I guess I shouldn’t be surprised by the tactics lawyers use to get a competitive leg up in the dog-eat-dog legal world when, as it turns out, law schools, long one of the cash cows of the educational system, are apparently willing to do anything they have to to perpetuate the myth that a legal education is a guaranteed ticket to the brass ring. It seems appropriate, then, that there are fewer attorney ads in the Yellow Pages this year than last. That is a tectonic shift, especially since this is the first year, in my experience, that’s happened, and should make a lot of lawyer bashers happy.

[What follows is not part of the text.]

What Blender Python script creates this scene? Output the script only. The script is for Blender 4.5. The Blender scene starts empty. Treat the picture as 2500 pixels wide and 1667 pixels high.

In a related development, there are roughly half as many churches listed in the Yellow Pages this year than last. I haven’t figured out how to account for that, though. Is it further proof of what Fox News types call the attack on religion, or a reflection of the fact that atheism has become
increasingly popular, even if it doesn’t yet have its own Yellow Pages listing. Whatever the reason, is there anyone who doesn’t believe there are too many churches in this town, and not enough to show for it? It’s not like, thanks to churches, poverty in Memphis is on the verge of being eradicated.
I remember how disheartened I was when I first came to Memphis to find out there were more pages of the directory devoted to churches than to lawyers. Maybe that was because, in many denominations, it’s much easier to become a preacher than it is to become a lawyer. I have yet to understand the contradiction between the high number of churches and the high divorce, child pregnancy and crime rates we suffer from. I guess repression still isn’t selling very well, even though religion is one of the products that benefits the most from a campaign of fear. Oh well, if being threatened with eternal damnation isn’t enough to turn folks into believers, maybe, with the right ad campaign, it can be enough to turn them into shoppers.